Pope Francis’s apostolic exhortation Amoris Laetitia does not seek to change Church teaching, Cardinal Raymond Burke has.
In an article for the National Catholic Register, the cardinal said that “Pope Francis makes clear, from the beginning, that the post-synodal apostolic exhortation is not an act of the magisterium” and that “it is written as a reflection of the Holy Father on the work of the last two sessions of the Synod of Bishops (on the family).”
“A post-synodal apostolic exhortation, by its very nature, does not propose new doctrine and discipline but applies the perennial doctrine and discipline to the situation of the world at the time,” Cardinal Burke wrote.

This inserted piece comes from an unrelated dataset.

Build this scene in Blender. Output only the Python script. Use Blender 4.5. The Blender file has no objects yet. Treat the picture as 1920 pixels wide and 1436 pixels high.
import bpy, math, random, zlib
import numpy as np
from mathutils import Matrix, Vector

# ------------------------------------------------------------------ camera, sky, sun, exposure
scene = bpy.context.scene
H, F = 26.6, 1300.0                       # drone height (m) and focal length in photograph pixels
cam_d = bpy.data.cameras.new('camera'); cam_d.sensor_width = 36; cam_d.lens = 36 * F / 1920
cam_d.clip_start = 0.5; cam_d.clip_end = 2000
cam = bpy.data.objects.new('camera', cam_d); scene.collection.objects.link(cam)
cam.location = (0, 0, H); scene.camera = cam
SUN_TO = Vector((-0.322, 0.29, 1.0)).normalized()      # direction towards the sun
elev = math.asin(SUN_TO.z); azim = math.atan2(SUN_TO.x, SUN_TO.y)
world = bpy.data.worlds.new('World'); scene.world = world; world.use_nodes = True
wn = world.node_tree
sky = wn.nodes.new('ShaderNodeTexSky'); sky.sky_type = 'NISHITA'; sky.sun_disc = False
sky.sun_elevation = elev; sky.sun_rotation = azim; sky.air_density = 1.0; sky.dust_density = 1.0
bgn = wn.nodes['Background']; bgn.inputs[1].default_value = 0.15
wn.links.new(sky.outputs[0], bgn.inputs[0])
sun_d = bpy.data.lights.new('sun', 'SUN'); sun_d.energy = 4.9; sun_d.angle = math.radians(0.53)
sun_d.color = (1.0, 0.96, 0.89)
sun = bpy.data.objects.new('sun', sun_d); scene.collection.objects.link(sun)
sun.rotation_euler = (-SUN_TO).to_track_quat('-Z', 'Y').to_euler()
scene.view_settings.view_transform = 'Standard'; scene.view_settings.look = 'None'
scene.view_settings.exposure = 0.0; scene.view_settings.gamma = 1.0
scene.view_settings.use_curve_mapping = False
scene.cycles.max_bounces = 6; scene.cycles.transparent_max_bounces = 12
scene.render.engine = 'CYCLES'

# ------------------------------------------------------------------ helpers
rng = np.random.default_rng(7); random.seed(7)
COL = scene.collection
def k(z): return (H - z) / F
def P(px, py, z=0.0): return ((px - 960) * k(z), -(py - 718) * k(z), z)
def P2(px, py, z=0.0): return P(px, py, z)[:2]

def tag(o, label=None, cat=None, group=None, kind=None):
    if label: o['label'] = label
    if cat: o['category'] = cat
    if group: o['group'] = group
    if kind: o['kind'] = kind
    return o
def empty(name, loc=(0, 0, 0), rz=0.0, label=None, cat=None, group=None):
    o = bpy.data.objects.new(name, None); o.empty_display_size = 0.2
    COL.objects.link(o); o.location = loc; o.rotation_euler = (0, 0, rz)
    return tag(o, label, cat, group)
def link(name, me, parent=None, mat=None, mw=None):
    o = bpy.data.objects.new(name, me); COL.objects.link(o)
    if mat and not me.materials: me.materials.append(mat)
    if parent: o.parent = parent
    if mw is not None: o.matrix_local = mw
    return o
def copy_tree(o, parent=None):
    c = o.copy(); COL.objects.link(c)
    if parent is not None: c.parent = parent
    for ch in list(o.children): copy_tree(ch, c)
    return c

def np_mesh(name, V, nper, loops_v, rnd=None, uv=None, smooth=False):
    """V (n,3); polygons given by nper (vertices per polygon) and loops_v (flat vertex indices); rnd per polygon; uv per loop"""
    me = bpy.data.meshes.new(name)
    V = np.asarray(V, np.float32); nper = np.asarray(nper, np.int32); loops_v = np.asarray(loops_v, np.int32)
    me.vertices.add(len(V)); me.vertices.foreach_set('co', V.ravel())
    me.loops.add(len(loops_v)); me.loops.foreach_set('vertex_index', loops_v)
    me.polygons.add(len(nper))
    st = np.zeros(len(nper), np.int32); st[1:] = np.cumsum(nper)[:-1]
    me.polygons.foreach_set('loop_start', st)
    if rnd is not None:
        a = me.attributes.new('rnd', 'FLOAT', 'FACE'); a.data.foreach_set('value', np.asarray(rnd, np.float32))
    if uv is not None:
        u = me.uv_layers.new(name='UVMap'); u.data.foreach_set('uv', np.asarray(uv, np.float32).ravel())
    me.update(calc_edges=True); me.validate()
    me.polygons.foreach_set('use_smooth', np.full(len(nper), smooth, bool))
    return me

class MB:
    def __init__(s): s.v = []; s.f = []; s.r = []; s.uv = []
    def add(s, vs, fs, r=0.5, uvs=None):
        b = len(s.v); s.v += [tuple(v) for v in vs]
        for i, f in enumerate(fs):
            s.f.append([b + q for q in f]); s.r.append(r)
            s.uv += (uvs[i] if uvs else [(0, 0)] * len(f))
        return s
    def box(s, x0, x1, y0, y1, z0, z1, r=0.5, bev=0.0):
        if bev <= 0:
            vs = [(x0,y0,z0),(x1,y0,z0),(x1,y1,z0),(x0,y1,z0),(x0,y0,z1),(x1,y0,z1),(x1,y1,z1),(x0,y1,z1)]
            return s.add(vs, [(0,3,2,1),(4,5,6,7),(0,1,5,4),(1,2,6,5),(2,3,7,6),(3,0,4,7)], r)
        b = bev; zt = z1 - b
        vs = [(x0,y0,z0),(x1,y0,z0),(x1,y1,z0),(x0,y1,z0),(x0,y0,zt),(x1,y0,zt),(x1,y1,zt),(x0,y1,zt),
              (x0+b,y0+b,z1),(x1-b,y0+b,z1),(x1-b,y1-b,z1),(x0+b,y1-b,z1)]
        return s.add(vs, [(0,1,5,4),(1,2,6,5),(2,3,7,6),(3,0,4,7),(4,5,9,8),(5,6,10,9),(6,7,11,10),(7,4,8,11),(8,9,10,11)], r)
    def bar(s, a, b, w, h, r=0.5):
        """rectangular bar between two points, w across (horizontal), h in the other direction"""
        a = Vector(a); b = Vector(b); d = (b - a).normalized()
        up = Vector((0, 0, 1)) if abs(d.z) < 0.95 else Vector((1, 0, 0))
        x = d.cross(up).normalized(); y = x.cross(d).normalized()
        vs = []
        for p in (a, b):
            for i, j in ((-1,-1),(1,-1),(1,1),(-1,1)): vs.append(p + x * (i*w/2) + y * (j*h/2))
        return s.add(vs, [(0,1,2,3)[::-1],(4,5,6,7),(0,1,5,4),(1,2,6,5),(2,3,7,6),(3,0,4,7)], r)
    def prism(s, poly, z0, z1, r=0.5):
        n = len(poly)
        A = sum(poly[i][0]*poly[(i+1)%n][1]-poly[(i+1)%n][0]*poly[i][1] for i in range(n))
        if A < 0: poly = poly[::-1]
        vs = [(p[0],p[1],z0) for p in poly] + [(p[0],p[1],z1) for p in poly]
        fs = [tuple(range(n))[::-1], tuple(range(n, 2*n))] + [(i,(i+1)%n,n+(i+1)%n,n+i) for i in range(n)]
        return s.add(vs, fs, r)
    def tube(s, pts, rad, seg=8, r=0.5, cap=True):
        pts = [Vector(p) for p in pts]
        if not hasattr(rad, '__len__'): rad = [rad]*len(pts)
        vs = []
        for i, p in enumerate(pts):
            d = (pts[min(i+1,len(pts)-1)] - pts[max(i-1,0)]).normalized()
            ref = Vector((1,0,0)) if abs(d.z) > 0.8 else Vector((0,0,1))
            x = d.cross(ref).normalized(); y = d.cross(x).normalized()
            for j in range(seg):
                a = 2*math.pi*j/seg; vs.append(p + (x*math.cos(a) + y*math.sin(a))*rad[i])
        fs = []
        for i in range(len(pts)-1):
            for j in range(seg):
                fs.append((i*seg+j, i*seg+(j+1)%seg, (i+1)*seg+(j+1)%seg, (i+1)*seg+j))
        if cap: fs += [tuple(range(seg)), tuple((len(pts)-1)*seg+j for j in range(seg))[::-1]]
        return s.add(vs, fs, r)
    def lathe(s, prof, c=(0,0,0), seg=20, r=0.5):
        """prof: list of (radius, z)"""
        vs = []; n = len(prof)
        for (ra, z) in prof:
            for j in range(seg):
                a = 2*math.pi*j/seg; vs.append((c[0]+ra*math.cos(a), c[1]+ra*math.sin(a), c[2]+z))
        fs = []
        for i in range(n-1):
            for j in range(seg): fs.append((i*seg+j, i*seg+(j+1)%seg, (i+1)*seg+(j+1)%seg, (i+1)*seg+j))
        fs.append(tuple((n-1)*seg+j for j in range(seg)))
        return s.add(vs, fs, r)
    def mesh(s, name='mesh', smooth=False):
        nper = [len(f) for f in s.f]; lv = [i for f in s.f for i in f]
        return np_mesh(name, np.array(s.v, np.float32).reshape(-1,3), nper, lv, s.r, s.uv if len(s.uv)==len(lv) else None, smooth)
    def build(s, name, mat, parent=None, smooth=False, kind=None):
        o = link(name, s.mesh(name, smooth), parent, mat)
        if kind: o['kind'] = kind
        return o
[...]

The cardinal continued: “With the publication of Amoris Laetitia, the task of pastors and other teachers of the faith is to present it within the context of the Church’s teaching and discipline, so that it serves to build up the Body of Christ in its first cell of life, which is marriage and the family.
“In other words, the post-synodal apostolic exhortation can only be correctly interpreted, as a non-magisterial document, using the key of the Magisterium as it is described in the Catechism of the Catholic Church.”
Amoris Laetitia, On Love in the Family, was published on Friday. It addressed all aspects of family life and included contentious discussions about under what circumstances divorced and remarried Catholics could receive Communion.
Cardinal Burke wrote that “the Holy Father is proposing what he personally believes is the will of Christ for His Church, but he does not intend to impose his point of view, nor to condemn those who insist on what he calls ‘a more rigorous pastoral care.'”
The apostolic exhortation “should be received with the profound respect owed to the Roman Pontiff as the Vicar of Christ,” said Cardinal Burke.
He added that “the Church has historically been sensitive to the erroneous tendency to interpret every word of the pope as binding in conscience, which, of course, is absurd.”